__Task statement__.
Starting at the line that contains "60, .8, .5, 90, 0, .1)", reproduce each line exactly up to and including the line that contains "(.6, .12, .07))], .5, .3)". Reproduce nothing else.

[START OF Supplied information]

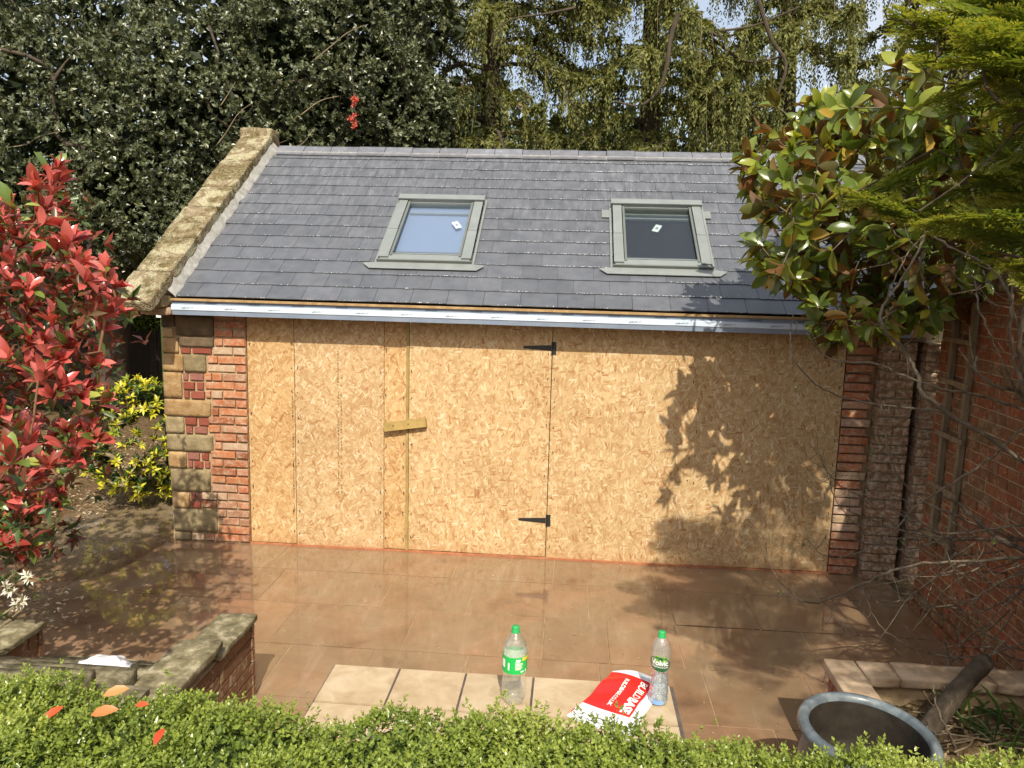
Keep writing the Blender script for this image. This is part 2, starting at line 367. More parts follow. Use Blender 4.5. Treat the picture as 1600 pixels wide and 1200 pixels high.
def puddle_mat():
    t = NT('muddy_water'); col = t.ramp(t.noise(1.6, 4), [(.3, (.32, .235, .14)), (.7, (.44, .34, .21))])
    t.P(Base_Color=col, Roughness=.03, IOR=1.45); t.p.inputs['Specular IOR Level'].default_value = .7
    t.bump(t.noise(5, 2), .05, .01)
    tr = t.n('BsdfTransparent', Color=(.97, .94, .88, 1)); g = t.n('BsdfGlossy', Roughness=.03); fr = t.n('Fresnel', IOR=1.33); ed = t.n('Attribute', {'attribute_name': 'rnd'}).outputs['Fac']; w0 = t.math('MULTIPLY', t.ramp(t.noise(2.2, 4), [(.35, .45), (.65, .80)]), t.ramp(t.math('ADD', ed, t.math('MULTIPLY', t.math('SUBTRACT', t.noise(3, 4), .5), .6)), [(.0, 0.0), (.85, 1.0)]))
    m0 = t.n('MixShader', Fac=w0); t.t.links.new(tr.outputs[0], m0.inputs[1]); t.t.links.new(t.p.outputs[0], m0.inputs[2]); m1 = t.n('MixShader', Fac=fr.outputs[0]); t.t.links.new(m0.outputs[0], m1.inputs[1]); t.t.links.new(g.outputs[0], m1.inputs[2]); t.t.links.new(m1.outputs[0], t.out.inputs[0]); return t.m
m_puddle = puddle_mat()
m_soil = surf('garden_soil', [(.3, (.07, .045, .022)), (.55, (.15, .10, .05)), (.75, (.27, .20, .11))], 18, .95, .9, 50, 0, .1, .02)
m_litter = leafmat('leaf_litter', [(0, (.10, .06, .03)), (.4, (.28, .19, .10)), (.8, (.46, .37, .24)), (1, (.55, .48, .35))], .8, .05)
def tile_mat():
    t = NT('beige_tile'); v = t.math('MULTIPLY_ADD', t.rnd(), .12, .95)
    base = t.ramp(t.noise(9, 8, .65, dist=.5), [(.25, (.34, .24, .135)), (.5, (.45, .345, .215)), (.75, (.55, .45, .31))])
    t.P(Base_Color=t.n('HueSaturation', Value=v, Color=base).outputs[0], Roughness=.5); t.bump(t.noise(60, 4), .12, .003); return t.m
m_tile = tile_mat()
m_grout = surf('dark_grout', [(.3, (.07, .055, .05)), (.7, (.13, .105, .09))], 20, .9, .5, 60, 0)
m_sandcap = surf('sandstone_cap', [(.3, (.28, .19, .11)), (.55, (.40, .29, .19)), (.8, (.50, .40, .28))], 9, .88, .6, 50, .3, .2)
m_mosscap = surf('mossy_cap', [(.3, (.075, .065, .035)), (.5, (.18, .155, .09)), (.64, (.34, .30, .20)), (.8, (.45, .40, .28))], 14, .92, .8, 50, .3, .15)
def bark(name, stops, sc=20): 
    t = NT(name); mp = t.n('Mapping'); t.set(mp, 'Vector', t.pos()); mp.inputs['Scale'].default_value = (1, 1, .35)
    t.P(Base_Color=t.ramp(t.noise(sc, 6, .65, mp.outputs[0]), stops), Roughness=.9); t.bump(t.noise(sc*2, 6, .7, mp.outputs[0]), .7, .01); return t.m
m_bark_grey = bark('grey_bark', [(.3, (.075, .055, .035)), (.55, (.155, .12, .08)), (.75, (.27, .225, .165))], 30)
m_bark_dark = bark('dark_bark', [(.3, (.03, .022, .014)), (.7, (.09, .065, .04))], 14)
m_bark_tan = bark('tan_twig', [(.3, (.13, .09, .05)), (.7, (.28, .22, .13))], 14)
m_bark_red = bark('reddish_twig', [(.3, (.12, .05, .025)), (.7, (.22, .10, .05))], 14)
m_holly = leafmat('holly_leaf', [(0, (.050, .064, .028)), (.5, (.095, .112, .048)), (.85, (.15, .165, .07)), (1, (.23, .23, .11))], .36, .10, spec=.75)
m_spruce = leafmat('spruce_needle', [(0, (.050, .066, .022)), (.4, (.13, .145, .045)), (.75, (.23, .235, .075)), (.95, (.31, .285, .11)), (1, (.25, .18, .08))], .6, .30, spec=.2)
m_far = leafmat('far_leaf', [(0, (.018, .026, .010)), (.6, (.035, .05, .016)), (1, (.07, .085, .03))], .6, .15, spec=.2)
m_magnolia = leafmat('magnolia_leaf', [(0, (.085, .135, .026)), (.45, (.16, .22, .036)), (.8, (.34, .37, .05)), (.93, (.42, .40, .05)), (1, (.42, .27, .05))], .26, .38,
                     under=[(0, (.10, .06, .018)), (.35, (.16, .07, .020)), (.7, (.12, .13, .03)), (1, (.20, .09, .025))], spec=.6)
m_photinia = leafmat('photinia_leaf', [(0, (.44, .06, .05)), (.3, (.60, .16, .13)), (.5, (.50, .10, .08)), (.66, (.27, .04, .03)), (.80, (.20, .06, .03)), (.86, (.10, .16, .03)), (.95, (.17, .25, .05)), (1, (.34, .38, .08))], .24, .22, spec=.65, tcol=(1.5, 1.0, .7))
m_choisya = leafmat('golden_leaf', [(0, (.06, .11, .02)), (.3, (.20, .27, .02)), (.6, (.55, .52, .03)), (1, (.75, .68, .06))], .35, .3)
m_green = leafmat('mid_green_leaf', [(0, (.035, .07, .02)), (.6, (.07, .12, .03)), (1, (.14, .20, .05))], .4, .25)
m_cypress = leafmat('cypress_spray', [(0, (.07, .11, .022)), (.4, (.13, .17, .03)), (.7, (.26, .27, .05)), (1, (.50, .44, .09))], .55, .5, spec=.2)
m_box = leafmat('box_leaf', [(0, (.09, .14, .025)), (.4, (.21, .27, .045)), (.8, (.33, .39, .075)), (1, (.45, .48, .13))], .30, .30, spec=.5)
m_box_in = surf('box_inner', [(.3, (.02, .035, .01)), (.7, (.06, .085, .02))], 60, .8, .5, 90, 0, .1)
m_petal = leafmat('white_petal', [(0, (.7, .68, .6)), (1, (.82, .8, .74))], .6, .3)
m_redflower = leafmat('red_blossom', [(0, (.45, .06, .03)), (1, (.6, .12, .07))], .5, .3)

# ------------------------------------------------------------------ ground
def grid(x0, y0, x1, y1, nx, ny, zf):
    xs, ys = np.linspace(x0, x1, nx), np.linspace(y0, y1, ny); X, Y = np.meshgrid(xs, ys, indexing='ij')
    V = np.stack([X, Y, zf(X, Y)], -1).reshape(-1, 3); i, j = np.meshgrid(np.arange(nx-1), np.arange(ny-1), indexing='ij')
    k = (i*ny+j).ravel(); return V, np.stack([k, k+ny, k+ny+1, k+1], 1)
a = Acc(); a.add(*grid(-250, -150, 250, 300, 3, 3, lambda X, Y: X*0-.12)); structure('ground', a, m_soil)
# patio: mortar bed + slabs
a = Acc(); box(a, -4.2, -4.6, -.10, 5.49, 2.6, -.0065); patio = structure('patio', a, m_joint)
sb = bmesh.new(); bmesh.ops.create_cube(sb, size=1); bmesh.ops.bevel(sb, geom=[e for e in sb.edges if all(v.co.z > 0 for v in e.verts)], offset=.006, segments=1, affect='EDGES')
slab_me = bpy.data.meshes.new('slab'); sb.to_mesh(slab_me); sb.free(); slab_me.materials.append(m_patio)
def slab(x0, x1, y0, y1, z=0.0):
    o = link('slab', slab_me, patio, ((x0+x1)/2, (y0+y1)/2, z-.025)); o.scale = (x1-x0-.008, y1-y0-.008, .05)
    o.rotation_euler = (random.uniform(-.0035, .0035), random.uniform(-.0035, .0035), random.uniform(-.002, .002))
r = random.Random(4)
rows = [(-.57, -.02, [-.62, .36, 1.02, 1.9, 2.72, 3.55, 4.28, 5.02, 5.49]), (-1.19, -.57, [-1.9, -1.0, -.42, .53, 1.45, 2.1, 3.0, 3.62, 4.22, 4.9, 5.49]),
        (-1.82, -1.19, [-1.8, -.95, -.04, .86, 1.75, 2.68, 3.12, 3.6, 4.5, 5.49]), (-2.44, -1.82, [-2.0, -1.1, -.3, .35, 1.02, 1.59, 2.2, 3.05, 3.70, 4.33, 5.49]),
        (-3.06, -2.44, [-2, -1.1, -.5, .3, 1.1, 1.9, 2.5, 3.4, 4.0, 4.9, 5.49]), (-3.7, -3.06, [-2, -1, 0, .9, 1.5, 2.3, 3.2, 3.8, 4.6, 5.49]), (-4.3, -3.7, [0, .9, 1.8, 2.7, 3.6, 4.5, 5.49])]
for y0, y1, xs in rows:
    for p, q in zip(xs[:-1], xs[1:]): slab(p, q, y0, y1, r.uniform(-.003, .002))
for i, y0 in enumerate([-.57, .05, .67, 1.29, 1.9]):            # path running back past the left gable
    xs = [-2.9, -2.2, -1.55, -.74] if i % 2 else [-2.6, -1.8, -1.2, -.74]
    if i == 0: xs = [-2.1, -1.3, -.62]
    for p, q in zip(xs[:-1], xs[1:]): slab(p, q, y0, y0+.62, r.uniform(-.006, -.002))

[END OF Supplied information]

__Output for this task__.
m_box_in = surf('box_inner', [(.3, (.02, .035, .01)), (.7, (.06, .085, .02))], 60, .8, .5, 90, 0, .1)
m_petal = leafmat('white_petal', [(0, (.7, .68, .6)), (1, (.82, .8, .74))], .6, .3)
m_redflower = leafmat('red_blossom', [(0, (.45, .06, .03)), (1, (.6, .12, .07))], .5, .3)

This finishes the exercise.